**Given task**
Copy all of the material word for word, except for the pictures.

**Supplied material**
[start]

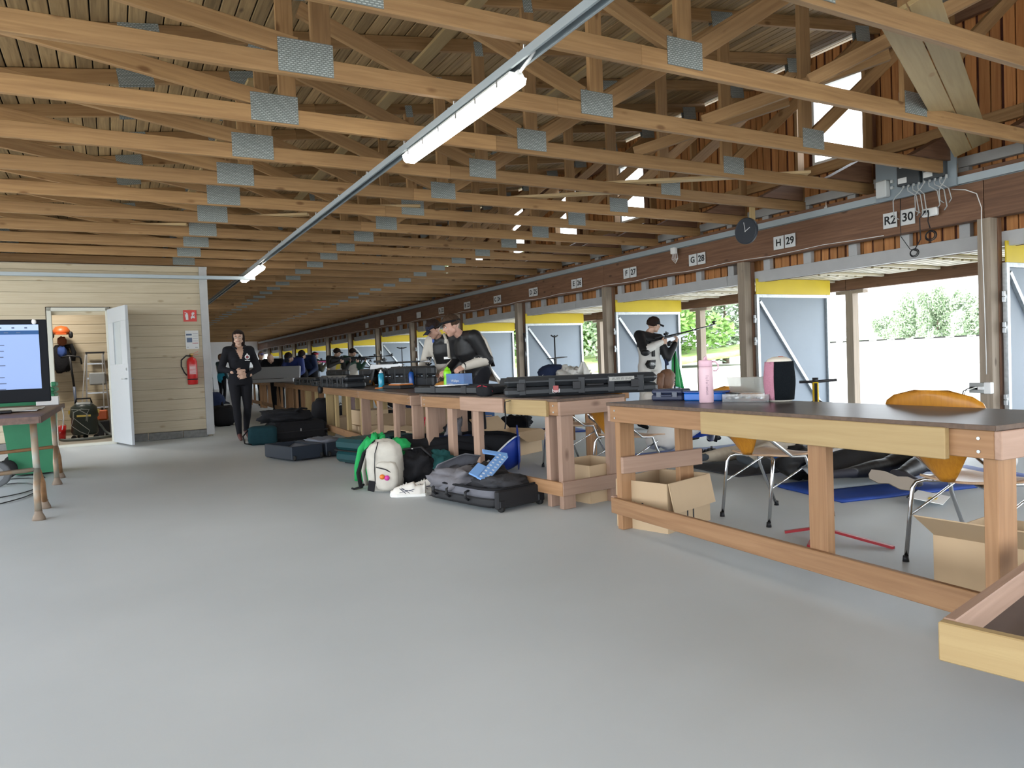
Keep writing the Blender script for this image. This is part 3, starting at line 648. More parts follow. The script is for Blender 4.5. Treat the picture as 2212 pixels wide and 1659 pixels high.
# ------------------------------------------------------------------ benches
TOPM = mat('brown film faced ply', (.075, .062, .058), .33, var=.15, scale=12); EDGE = mat('ply edge', (.12, .075, .05), .7, var=.4, scale=40)
FOOT = STEEL
def bench(label, x0, y0, a, L=2.25, D=.62, z=.775, mats=None, splice=None, legs=(.02, .5, .98), blegs=None, rail=True, back_rail=False, double=False, endrail=False, first=False):
    A, E_, G = mats or (W_TABLE, W_TABLE, W_TABLE)
    t = thing('work_bench', label, 'bench', (x0, y0, 0), math.radians(90+a), 'wooden work benches in the row')
    zt = z-.018
    q = MB(); q.box((L/2, -D/2, z-.009), (L+.03, D+.03, .018), ch=.002); q.build('bench_top', TOPM, t)
    q = MB(); 
    for c, d in (((L/2, .0155, z-.009), (L+.03, .001, .017)), ((-.0155, -D/2, z-.009), (.001, D+.03, .017))): q.box(c, d)
    q.build('top_edge', EDGE, t)
    board('apron', (0, -.013, zt-.05), (L, -.013, zt-.05), .026, .097, A, t); board('apron', (0, -D+.013, zt-.05), (L, -D+.013, zt-.05), .026, .097, A, t)
    board('apron_end', (-.013, 0, zt-.05), (-.013, -D, zt-.05), .026, .097, E_, t); board('apron_end', (L+.013, 0, zt-.05), (L+.013, -D, zt-.05), .026, .097, E_, t)
    for u_ in legs:
        mid = .1 < u_ < .9
        x = .03+u_*(L-.06)
        dx, dy = (.095, .048) if mid else (.048, .11)
        x = min(max(x, dx/2+.002), L-dx/2-.002)
        board('leg', (x, -.028-dy/2, .13 if mid else 0), (x, -.028-dy/2, zt-.002), dx, dy, G, t, up=(0, 1, 0))
    for u_ in (blegs or legs):
        x = min(max(.03+u_*(L-.06), .026), L-.026); board('leg', (x, -D+.028+.055, 0), (x, -D+.028+.055, zt-.002), .048, .11, G, t, up=(0, 1, 0))
    if rail: board('foot_rail', (-.02, -.013, .145), (L+.02, -.013, .145), .028, .095, A, t)
    if back_rail: board('foot_rail', (-.02, -D+.013, .145), (L+.02, -D+.013, .145), .028, .095, A, t)
    if endrail:
        for xx, zz in ((-.013 if endrail == 1 else L+.013, .15), (L-.1, .40))[:1 if endrail == 1 else 2]: board('cross_rail', (xx, -.005, zz), (xx, -D+.005, zz), .026, .1, E_, t)
    if splice:
        for s0_, s1_, dz, mm in splice: board('splice_board', (s0_, .014, zt-.05+dz), (s1_, .014, zt-.05+dz), .028, .112, mm, t)
    for xx in (.05, L-.05):
        for dz in (.03, .075):
            q = MB(); q.lathe([(.006, 0), (.006, .003)], 8, (xx, .0005, zt-dz), (-PI/2, 0, 0)); q.build('screw_head', STEEL, t)
    return t
bench('nearest work bench with dark top and a pale splice board on its front', 2.56, 1.36, -2.0, 2.25, splice=[(.15, 1.41, -.004, W_YELLOW)], mats=(W_TABLE, W_PINK, W_TABLE), endrail=2, legs=(0, .328, 1.), blegs=(0, 1.))
bench('second work bench, pinkish legs, with the long black gun case on top', 2.68, 4.27, 5.0, 2.08, .60, splice=[(.10, .62, 0, W_YELLOW), (.66, 1.32, .004, W_PINK)], mats=(W_TABLE, W_PINK, W_PINK), legs=(.0, .07, .56, .78, 1.), blegs=(0, .95), endrail=1)
bench('third work bench, behind the white backpack and luggage', 2.50, 6.66, -4.5, 2.3, .62, mats=(W_TABLE, W_PINK, W_PINK), legs=(0, .3, .62, 1.))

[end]

**Answer in full**
Keep writing the Blender script for this image. This is part 3, starting at line 648. More parts follow. The script is for Blender 4.5. Treat the picture as 2212 pixels wide and 1659 pixels high.
# ------------------------------------------------------------------ benches
TOPM = mat('brown film faced ply', (.075, .062, .058), .33, var=.15, scale=12); EDGE = mat('ply edge', (.12, .075, .05), .7, var=.4, scale=40)
FOOT = STEEL
def bench(label, x0, y0, a, L=2.25, D=.62, z=.775, mats=None, splice=None, legs=(.02, .5, .98), blegs=None, rail=True, back_rail=False, double=False, endrail=False, first=False):
    A, E_, G = mats or (W_TABLE, W_TABLE, W_TABLE)
    t = thing('work_bench', label, 'bench', (x0, y0, 0), math.radians(90+a), 'wooden work benches in the row')
    zt = z-.018
    q = MB(); q.box((L/2, -D/2, z-.009), (L+.03, D+.03, .018), ch=.002); q.build('bench_top', TOPM, t)
    q = MB(); 
    for c, d in (((L/2, .0155, z-.009), (L+.03, .001, .017)), ((-.0155, -D/2, z-.009), (.001, D+.03, .017))): q.box(c, d)
    q.build('top_edge', EDGE, t)
    board('apron', (0, -.013, zt-.05), (L, -.013, zt-.05), .026, .097, A, t); board('apron', (0, -D+.013, zt-.05), (L, -D+.013, zt-.05), .026, .097, A, t)
    board('apron_end', (-.013, 0, zt-.05), (-.013, -D, zt-.05), .026, .097, E_, t); board('apron_end', (L+.013, 0, zt-.05), (L+.013, -D, zt-.05), .026, .097, E_, t)
    for u_ in legs:
        mid = .1 < u_ < .9
        x = .03+u_*(L-.06)
        dx, dy = (.095, .048) if mid else (.048, .11)
        x = min(max(x, dx/2+.002), L-dx/2-.002)
        board('leg', (x, -.028-dy/2, .13 if mid else 0), (x, -.028-dy/2, zt-.002), dx, dy, G, t, up=(0, 1, 0))
    for u_ in (blegs or legs):
        x = min(max(.03+u_*(L-.06), .026), L-.026); board('leg', (x, -D+.028+.055, 0), (x, -D+.028+.055, zt-.002), .048, .11, G, t, up=(0, 1, 0))
    if rail: board('foot_rail', (-.02, -.013, .145), (L+.02, -.013, .145), .028, .095, A, t)
    if back_rail: board('foot_rail', (-.02, -D+.013, .145), (L+.02, -D+.013, .145), .028, .095, A, t)
    if endrail:
        for xx, zz in ((-.013 if endrail == 1 else L+.013, .15), (L-.1, .40))[:1 if endrail == 1 else 2]: board('cross_rail', (xx, -.005, zz), (xx, -D+.005, zz), .026, .1, E_, t)
    if splice:
        for s0_, s1_, dz, mm in splice: board('splice_board', (s0_, .014, zt-.05+dz), (s1_, .014, zt-.05+dz), .028, .112, mm, t)
    for xx in (.05, L-.05):
        for dz in (.03, .075):
            q = MB(); q.lathe([(.006, 0), (.006, .003)], 8, (xx, .0005, zt-dz), (-PI/2, 0, 0)); q.build('screw_head', STEEL, t)
    return t
bench('nearest work bench with dark top and a pale splice board on its front', 2.56, 1.36, -2.0, 2.25, splice=[(.15, 1.41, -.004, W_YELLOW)], mats=(W_TABLE, W_PINK, W_TABLE), endrail=2, legs=(0, .328, 1.), blegs=(0, 1.))
bench('second work bench, pinkish legs, with the long black gun case on top', 2.68, 4.27, 5.0, 2.08, .60, splice=[(.10, .62, 0, W_YELLOW), (.66, 1.32, .004, W_PINK)], mats=(W_TABLE, W_PINK, W_PINK), legs=(.0, .07, .56, .78, 1.), blegs=(0, .95), endrail=1)
bench('third work bench, behind the white backpack and luggage', 2.50, 6.66, -4.5, 2.3, .62, mats=(W_TABLE, W_PINK, W_PINK), legs=(0, .3, .62, 1.))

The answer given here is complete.